- SET TASK
Restate the data exactly as given and keep the pictures out.
'''
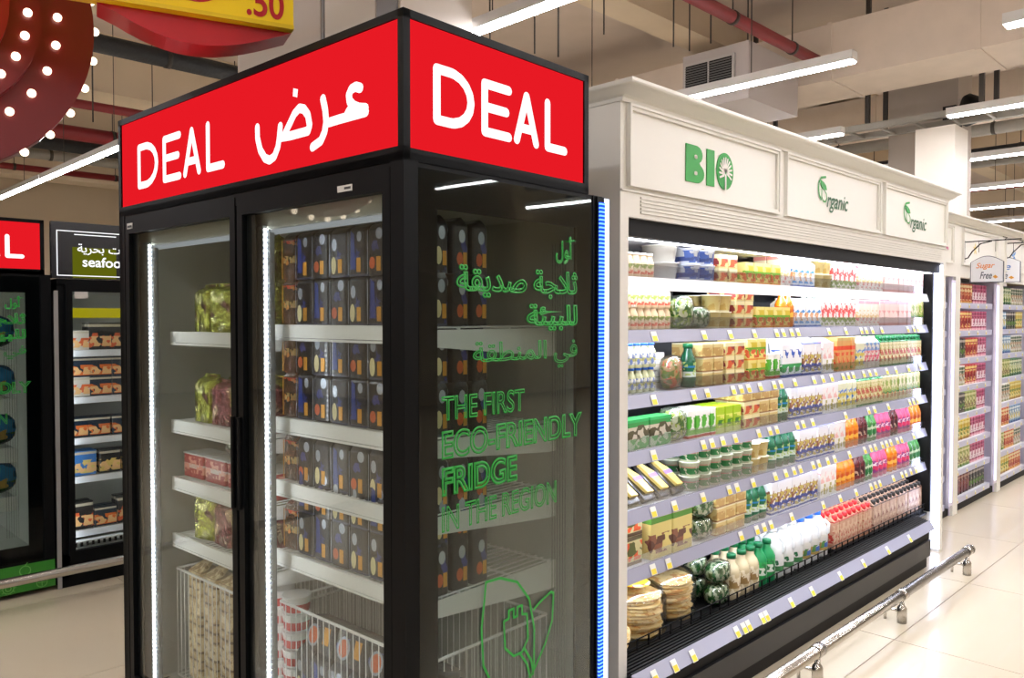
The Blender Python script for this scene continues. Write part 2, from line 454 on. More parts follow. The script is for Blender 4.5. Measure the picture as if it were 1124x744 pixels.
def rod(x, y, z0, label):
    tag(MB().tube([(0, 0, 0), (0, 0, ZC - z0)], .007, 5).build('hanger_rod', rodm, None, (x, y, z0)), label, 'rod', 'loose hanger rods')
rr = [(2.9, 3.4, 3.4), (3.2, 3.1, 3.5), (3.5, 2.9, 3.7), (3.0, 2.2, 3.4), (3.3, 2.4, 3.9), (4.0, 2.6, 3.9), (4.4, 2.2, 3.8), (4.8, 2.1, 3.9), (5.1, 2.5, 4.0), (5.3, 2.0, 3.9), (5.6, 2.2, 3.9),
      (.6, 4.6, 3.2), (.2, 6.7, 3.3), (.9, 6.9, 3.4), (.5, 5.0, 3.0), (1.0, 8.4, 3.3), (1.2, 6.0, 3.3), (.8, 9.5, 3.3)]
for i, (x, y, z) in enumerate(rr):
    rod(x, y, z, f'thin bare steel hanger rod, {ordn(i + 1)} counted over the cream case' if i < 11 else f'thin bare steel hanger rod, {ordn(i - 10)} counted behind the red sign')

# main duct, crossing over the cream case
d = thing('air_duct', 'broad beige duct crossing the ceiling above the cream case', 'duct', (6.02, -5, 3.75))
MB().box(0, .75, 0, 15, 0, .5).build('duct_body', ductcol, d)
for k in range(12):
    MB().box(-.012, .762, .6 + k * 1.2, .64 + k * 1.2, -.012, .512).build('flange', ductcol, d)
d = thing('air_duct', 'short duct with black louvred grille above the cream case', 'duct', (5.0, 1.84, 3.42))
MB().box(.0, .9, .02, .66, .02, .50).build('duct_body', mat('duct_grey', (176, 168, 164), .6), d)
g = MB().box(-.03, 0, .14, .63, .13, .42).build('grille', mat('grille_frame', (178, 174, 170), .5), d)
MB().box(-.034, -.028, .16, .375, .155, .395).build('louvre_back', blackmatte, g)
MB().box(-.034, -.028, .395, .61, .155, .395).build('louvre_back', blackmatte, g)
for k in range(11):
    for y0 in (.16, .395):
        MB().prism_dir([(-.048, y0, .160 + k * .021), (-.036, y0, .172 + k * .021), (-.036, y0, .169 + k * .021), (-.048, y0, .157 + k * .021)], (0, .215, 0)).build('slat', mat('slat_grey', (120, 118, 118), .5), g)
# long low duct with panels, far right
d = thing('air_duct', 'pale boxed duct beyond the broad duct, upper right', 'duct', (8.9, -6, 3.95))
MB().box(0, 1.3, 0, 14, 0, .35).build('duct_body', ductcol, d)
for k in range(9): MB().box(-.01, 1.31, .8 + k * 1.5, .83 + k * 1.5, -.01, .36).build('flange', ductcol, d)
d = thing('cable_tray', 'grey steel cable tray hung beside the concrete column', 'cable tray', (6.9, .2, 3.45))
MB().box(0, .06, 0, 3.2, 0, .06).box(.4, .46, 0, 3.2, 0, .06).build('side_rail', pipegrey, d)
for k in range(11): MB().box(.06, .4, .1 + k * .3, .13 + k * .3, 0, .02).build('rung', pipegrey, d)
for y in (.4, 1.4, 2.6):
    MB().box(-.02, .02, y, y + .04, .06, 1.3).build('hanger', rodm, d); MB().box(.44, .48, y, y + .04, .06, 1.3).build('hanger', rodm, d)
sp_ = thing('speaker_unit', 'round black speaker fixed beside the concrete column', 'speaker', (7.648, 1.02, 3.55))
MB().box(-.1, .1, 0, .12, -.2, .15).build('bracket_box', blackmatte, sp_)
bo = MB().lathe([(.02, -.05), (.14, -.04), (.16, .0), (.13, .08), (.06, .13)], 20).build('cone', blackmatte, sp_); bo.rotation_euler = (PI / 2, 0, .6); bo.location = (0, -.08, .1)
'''
- COMPLETED EXERCISE
The Blender Python script for this scene continues. Write part 2, from line 454 on. More parts follow. The script is for Blender 4.5. Measure the picture as if it were 1124x744 pixels.
def rod(x, y, z0, label):
    tag(MB().tube([(0, 0, 0), (0, 0, ZC - z0)], .007, 5).build('hanger_rod', rodm, None, (x, y, z0)), label, 'rod', 'loose hanger rods')
rr = [(2.9, 3.4, 3.4), (3.2, 3.1, 3.5), (3.5, 2.9, 3.7), (3.0, 2.2, 3.4), (3.3, 2.4, 3.9), (4.0, 2.6, 3.9), (4.4, 2.2, 3.8), (4.8, 2.1, 3.9), (5.1, 2.5, 4.0), (5.3, 2.0, 3.9), (5.6, 2.2, 3.9),
      (.6, 4.6, 3.2), (.2, 6.7, 3.3), (.9, 6.9, 3.4), (.5, 5.0, 3.0), (1.0, 8.4, 3.3), (1.2, 6.0, 3.3), (.8, 9.5, 3.3)]
for i, (x, y, z) in enumerate(rr):
    rod(x, y, z, f'thin bare steel hanger rod, {ordn(i + 1)} counted over the cream case' if i < 11 else f'thin bare steel hanger rod, {ordn(i - 10)} counted behind the red sign')

# main duct, crossing over the cream case
d = thing('air_duct', 'broad beige duct crossing the ceiling above the cream case', 'duct', (6.02, -5, 3.75))
MB().box(0, .75, 0, 15, 0, .5).build('duct_body', ductcol, d)
for k in range(12):
    MB().box(-.012, .762, .6 + k * 1.2, .64 + k * 1.2, -.012, .512).build('flange', ductcol, d)
d = thing('air_duct', 'short duct with black louvred grille above the cream case', 'duct', (5.0, 1.84, 3.42))
MB().box(.0, .9, .02, .66, .02, .50).build('duct_body', mat('duct_grey', (176, 168, 164), .6), d)
g = MB().box(-.03, 0, .14, .63, .13, .42).build('grille', mat('grille_frame', (178, 174, 170), .5), d)
MB().box(-.034, -.028, .16, .375, .155, .395).build('louvre_back', blackmatte, g)
MB().box(-.034, -.028, .395, .61, .155, .395).build('louvre_back', blackmatte, g)
for k in range(11):
    for y0 in (.16, .395):
        MB().prism_dir([(-.048, y0, .160 + k * .021), (-.036, y0, .172 + k * .021), (-.036, y0, .169 + k * .021), (-.048, y0, .157 + k * .021)], (0, .215, 0)).build('slat', mat('slat_grey', (120, 118, 118), .5), g)
# long low duct with panels, far right
d = thing('air_duct', 'pale boxed duct beyond the broad duct, upper right', 'duct', (8.9, -6, 3.95))
MB().box(0, 1.3, 0, 14, 0, .35).build('duct_body', ductcol, d)
for k in range(9): MB().box(-.01, 1.31, .8 + k * 1.5, .83 + k * 1.5, -.01, .36).build('flange', ductcol, d)
d = thing('cable_tray', 'grey steel cable tray hung beside the concrete column', 'cable tray', (6.9, .2, 3.45))
MB().box(0, .06, 0, 3.2, 0, .06).box(.4, .46, 0, 3.2, 0, .06).build('side_rail', pipegrey, d)
for k in range(11): MB().box(.06, .4, .1 + k * .3, .13 + k * .3, 0, .02).build('rung', pipegrey, d)
for y in (.4, 1.4, 2.6):
    MB().box(-.02, .02, y, y + .04, .06, 1.3).build('hanger', rodm, d); MB().box(.44, .48, y, y + .04, .06, 1.3).build('hanger', rodm, d)
sp_ = thing('speaker_unit', 'round black speaker fixed beside the concrete column', 'speaker', (7.648, 1.02, 3.55))
MB().box(-.1, .1, 0, .12, -.2, .15).build('bracket_box', blackmatte, sp_)
bo = MB().lathe([(.02, -.05), (.14, -.04), (.16, .0), (.13, .08), (.06, .13)], 20).build('cone', blackmatte, sp_); bo.rotation_euler = (PI / 2, 0, .6); bo.location = (0, -.08, .1)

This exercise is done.